How to Use Sustainable Growth Rate Calculator
The Sustainable Growth Rate Calculator estimates how fast a company can grow using only its retained earnings, without raising additional equity or changing its capital structure.
- Choose a mode — Pick Basic if you already know ROE and dividend payout; pick DuPont when you want to feed in net margin, asset turnover, and equity multiplier.
- Enter the financial inputs — In Basic mode supply net income, equity, and payout ratio; in DuPont mode supply the three DuPont components plus retention ratio.
- Pick a currency — The currency selector keeps the symbol consistent if you cross-check absolute amounts.
- Read the Result — The Sustainable Growth Rate Calculator instantly displays the SGR along with the underlying ROE and retention ratio used.
Formula & Theory — Sustainable Growth Rate Calculator
The Sustainable Growth Rate Calculator uses the classic Higgins formula.
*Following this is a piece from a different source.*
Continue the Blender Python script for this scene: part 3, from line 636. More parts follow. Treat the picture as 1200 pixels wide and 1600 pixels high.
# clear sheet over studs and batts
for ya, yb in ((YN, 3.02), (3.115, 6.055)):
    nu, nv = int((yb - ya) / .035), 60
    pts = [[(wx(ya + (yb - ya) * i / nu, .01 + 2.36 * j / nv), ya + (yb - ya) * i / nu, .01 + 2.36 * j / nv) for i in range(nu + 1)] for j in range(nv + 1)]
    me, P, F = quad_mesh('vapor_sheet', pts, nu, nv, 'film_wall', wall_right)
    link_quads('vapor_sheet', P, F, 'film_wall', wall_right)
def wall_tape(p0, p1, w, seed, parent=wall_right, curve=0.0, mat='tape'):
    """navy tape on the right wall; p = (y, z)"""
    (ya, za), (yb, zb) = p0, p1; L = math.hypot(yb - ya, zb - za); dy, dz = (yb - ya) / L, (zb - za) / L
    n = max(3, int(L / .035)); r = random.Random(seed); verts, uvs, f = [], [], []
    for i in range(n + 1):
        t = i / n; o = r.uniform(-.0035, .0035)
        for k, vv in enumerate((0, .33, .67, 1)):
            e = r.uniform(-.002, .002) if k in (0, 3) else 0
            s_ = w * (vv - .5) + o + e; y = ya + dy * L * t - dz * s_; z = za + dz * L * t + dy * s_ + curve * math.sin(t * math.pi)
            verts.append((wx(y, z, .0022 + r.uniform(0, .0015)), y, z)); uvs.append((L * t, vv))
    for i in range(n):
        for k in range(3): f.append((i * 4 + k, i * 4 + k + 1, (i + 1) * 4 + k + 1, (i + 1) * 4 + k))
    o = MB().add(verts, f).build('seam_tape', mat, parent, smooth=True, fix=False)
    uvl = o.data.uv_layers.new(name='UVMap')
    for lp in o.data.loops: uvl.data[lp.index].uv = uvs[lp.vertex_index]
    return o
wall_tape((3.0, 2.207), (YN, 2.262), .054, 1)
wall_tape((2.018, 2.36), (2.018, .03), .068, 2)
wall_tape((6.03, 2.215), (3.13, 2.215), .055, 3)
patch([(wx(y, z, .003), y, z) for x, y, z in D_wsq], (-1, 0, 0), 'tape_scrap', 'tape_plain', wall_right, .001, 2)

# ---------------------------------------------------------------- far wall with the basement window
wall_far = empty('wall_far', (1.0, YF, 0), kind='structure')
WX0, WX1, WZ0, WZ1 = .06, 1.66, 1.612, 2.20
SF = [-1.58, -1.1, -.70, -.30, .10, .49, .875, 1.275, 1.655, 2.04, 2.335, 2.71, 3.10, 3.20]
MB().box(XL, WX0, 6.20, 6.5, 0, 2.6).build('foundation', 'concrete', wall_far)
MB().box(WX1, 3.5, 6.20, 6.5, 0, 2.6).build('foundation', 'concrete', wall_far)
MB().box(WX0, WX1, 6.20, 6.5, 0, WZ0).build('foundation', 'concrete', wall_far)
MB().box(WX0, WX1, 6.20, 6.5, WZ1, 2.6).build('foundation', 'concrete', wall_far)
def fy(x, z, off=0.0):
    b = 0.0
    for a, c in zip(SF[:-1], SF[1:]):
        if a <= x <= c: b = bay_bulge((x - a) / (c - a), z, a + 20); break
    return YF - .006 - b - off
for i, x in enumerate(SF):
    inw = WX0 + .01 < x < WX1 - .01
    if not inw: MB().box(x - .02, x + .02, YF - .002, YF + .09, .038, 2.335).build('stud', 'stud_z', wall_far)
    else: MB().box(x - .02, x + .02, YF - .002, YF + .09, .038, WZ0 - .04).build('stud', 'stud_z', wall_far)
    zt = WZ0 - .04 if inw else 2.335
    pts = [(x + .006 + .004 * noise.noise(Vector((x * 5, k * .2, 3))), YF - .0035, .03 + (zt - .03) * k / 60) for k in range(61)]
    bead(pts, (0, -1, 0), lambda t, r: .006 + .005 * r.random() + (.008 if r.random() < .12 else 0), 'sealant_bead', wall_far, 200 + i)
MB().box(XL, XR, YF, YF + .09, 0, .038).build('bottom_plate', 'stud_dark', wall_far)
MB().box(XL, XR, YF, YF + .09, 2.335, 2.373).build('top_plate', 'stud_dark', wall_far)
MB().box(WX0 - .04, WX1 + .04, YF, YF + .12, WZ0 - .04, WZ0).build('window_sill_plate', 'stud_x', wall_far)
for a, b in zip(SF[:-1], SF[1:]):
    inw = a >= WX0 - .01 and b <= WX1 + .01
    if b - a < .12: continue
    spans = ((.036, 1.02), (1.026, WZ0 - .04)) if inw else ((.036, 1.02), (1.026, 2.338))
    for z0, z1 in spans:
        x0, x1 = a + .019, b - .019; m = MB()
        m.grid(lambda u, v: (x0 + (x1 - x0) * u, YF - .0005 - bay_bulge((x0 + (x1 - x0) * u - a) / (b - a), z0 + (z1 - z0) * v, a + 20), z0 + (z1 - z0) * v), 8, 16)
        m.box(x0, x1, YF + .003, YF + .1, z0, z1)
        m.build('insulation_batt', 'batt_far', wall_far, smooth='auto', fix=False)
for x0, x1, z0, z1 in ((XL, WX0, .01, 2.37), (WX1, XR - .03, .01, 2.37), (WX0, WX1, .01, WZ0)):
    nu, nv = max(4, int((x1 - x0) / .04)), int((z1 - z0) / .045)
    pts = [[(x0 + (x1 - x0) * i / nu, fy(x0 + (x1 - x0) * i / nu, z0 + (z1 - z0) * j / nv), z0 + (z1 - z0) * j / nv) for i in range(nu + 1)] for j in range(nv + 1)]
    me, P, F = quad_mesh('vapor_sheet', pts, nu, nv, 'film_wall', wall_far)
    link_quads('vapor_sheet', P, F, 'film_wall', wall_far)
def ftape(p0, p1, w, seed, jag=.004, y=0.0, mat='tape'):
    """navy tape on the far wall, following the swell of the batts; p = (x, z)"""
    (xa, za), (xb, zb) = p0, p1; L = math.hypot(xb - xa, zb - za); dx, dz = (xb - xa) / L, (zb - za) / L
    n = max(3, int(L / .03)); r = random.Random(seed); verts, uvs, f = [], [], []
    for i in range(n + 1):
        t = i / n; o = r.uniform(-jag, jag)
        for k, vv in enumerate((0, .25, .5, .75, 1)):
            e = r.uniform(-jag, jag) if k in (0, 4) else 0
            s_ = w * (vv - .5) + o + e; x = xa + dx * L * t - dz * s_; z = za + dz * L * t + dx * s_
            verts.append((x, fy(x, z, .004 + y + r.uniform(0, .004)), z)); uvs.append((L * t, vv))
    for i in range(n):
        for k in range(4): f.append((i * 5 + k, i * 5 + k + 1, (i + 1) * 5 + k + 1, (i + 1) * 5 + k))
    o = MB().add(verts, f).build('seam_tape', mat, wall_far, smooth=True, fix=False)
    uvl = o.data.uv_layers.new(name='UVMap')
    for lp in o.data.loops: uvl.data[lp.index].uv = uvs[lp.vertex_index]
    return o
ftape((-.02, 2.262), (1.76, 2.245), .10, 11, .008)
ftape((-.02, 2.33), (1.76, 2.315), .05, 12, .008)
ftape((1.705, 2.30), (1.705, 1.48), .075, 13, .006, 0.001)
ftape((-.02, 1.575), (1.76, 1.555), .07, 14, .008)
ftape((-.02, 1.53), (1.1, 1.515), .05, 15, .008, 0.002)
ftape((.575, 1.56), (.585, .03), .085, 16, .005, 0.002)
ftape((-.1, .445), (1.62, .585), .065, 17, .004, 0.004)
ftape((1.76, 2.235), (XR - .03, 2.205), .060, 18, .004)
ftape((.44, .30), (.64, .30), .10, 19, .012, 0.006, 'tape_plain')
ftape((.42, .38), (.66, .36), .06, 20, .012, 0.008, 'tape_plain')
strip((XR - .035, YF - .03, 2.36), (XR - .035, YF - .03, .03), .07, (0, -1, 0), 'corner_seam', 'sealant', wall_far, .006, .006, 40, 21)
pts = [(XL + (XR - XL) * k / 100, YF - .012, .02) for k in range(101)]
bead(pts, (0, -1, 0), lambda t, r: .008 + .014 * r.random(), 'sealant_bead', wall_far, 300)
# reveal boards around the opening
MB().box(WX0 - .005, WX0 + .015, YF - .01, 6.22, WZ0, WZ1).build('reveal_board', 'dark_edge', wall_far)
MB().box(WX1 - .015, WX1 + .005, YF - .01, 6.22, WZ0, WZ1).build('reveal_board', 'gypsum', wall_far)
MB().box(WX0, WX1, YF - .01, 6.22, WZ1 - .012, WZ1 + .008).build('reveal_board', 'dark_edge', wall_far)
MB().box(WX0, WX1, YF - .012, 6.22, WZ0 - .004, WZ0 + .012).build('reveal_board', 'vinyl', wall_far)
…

SGR = ROE × Retention Ratio
Retention Ratio = 1 − Dividend Payout Ratio
ROE = Net Income / Shareholders' Equity
In DuPont form, ROE is decomposed so the calculator can highlight the lever driving growth:
ROE = Net Margin × Asset Turnover × Equity Multiplier
SGR = Net Margin × Asset Turnover × Equity Multiplier × Retention
| Symbol | Meaning |
|---|---|
| ROE | Return on Equity |
| b | Retention ratio (1 − payout) |
| NM | Net profit margin |
| AT | Asset turnover |
| EM | Equity multiplier (Assets / Equity) |
Because SGR holds the three structural drivers (profitability, efficiency, leverage) constant, it tells you what is achievable without changing the company’s risk profile.
Use Cases for Sustainable Growth Rate Calculator
- Strategic planning — CFOs use the Sustainable Growth Rate Calculator to set realistic top-line targets that won’t force them to issue dilutive equity.
- Credit analysis — Lenders compare actual growth to SGR to spot firms that may be over-extending and at risk of breaching covenants.
- Equity research — Analysts triangulate forecast revenue against SGR to challenge management guidance.
- Dividend policy — Boards stress-test how raising payouts compresses SGR before approving new dividend programs.
- Capital budgeting — Treasury teams check whether reinvested cash flow alone funds the project pipeline, or whether external capital is unavoidable.
- Startups & SMEs — Founders use SGR to understand how aggressive growth plans match retained-earnings reality.
For finance teams, lenders, and investors, the Sustainable Growth Rate Calculator turns balance-sheet ratios into a single, actionable growth ceiling.